Bisa saja Ia berbohong, bisa saja Ia cuma sekedar membalas atau bisa saja Ia rindu namun itu hanya bentuk ketidaksanggupan untuk bertemu. Pembuktian rindu yaitu dengan mewujudkan pertemuan. Dengan pertemuan, kedua insan bisa memuntahkan rasa rindu, bercerita dan menghilangkan jarak. Dengan bertemu segalanya bisa jadi nyata dan berulang. Tidak percaya? Bagaimana dengan ucapan “Aku rindu saat Kita pergi bersama, berharap Kita bisa pergi bersama lagi” seperti kalimat tersebut. Keduanya bisa mewujudkan kembali dengan pertemuan.

Kalau hanya dengan kata-kata itu semua hanya kata-kata saja. Kalimat rindu hanya akan terlihat seperti bualan alias angan-angan dan tidak akan berubah menjadi keinginan jika tak diwujudkan. Cara mewujudkannya dari fiktif kepada bentuk nyata adalah dengan pertemuan.

Kata rindu itu wajar karena hidup ada jarak, ada tempat yang berbeda dan keberadaan situasi yang memisahkan. Kadang sulit ditebak dan hasilnya cuma hanya bisa berkata rindu saja. Namun ini menegaskan bahwa tak ada yang lebih bernilai dari pertemuan. Semua pasangan yang menjalani LDR pun mengalaminya. Tanyakan pada Mereka tentang arti pertemuan.

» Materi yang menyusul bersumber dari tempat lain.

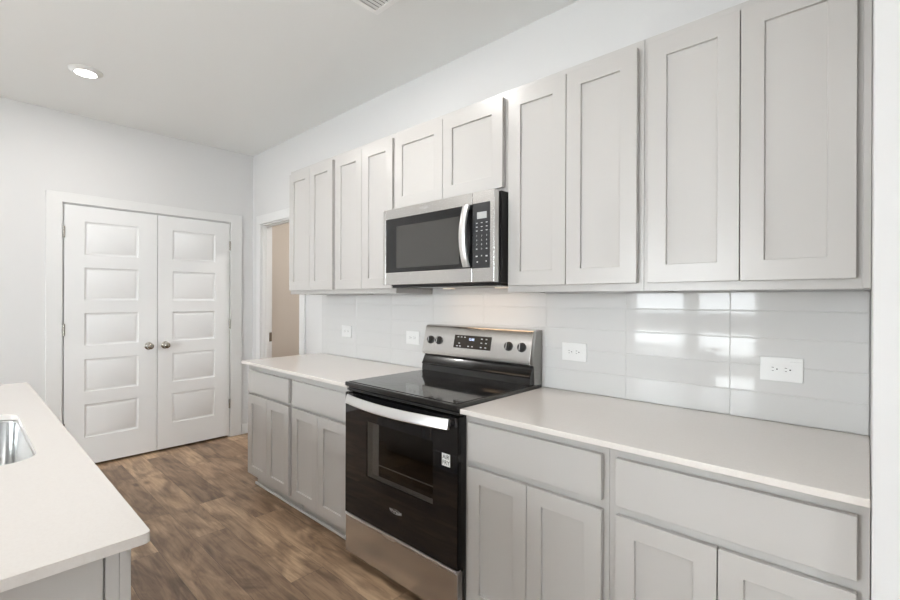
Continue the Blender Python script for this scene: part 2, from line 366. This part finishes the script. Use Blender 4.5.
# ------------------------------------------------------------------ tiled backsplash
bs = thing('tile_backsplash', 'glossy pale grey long stacked tile backsplash between counters and wall cabinets', 'backsplash', (1.31, 0, 0.912))
TX0, TX1, TZ0, TZ1 = 1.312, 4.6275, 0.9135, 1.390
MB().box(0, TX1-TX0, -0.0084, -0.0005, 0.0015, TZ1-0.912).build('grout', M['grout'], bs)
tb = MB()
pitch = 0.406; rowp = 0.1016; seam = 4.229; g = 0.0007
k0 = math.floor((TX0-seam)/pitch)
rng = random.Random(3)
for r in range(5):
    za = 0.9135 + r*rowp if r else TZ0; zb = min(0.912 + (r+1)*rowp, TZ1)
    for k in range(k0, 3):
        xa = max(seam + k*pitch, TX0); xb = min(seam + (k+1)*pitch, TX1)
        if xb-xa < 0.02: continue
        ax, az = rng.uniform(-0.0004, 0.0004), rng.uniform(-0.0006, 0.0006)   # hand-set tilt, radians
        cx_, cz_ = (xa+xb)/2, (za+zb)/2
        def P(x, z, y): return (x-TX0+0.002, y + (z-cz_)*ax + (x-cx_)*az*0.5, z-0.912)
        xa += g; xb -= g; z0_ = za+g; z1_ = zb-g; e = 0.0018
        ring = [[(xa, z0_), (xb, z0_), (xb, z1_), (xa, z1_)]]
        A = [tb.bm.verts.new(P(x, z, -0.004)) for x, z in ring[0]]
        B = [tb.bm.verts.new(P(x, z, -0.0088)) for x, z in ring[0]]
        Cc = [tb.bm.verts.new(P(x, z, -0.0100)) for x, z in ((xa+e, z0_+e), (xb-e, z0_+e), (xb-e, z1_-e), (xa+e, z1_-e))]
        for i in range(4):
            j = (i+1) % 4
            tb.bm.faces.new((A[i], A[j], B[j], B[i])); tb.bm.faces.new((B[i], B[j], Cc[j], Cc[i]))
        tb.bm.faces.new(Cc)
tb.build('tiles', M['tile'], bs)

# ------------------------------------------------------------------ cabinets
def shaker(w, h, stile=0.064, t=0.021):
    return slab(w, h, t, [(stile, w-stile, stile, h-stile)], [(0.0004, 0.0095), (0.003, 0.0100)], lambda a, c, n: (a, -n, c))
def front(root, kind, x0, x1, z0, z1, yf, stile=0.064):
    b = shaker(x1-x0, z1-z0, stile) if kind == 'door' else MB().box(0, x1-x0, -0.021, 0, 0, z1-z0)
    o = b.build(kind, M['cab'], root, 0.0014)
    o.location = Vector((x0, yf, z0)) - root.location
    return o
def wall_cabinet(label, x0, x1, z0, z1, doors, dz0, dz1, yf=-0.302):
    r = thing('wall_cabinet', label, 'cabinet', (x0, 0, z0), 'grey wall cabinets')
    w, h = x1-x0, z1-z0
    c = MB(); c.box(0, 0.016, yf+0.019, -0.001, 0.0, h); c.box(w-0.016, w, yf+0.019, -0.001, 0, h)
    c.box(0.016, w-0.016, yf+0.019, -0.001, 0.020, 0.036); c.box(0.016, w-0.016, yf+0.019, -0.001, h-0.016, h); c.box(0.016, w-0.016, -0.012, -0.001, 0.036, h-0.016)
    c.build('carcass', M['cab'], r)
    f = MB(); f.box(0.0005, 0.038, yf, yf+0.019, 0, h); f.box(w-0.038, w-0.0005, yf, yf+0.019, 0, h)
    f.box(0.038, w-0.038, yf, yf+0.019, 0, 0.045); f.box(0.038, w-0.038, yf, yf+0.019, h-0.05, h)
    f.build('face_frame', M['cab'], r)
    for a, b in doors: front(r, 'door', a, b, dz0, dz1, yf-0.003)
    return r
UB, UT = 1.3925, 2.3337
wall_cabinet('leftmost tall grey two-door wall cabinet, beside the doorway', 1.345, 1.970, UB, UT, [(1.365, 1.657), (1.660, 1.952)], 1.422, 2.302)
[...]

Semua pasti menjawabnya dengan sama.

Semua akan menjadi nyata ketika menjalani pertemuan. Bisa melihat wajahnya, tingkahnya serta bersama pada waktu yang sama. Pertemuan adalah suatu anugrah bagi Mereka semua yang sulit bertemu. Terhalang oleh ruang waktu yang rasanya mengesalkan. Untuk semua yang berjauhan, semoga Kalian bisa bertemu dan menjadi rindu nyata dalam pelukan.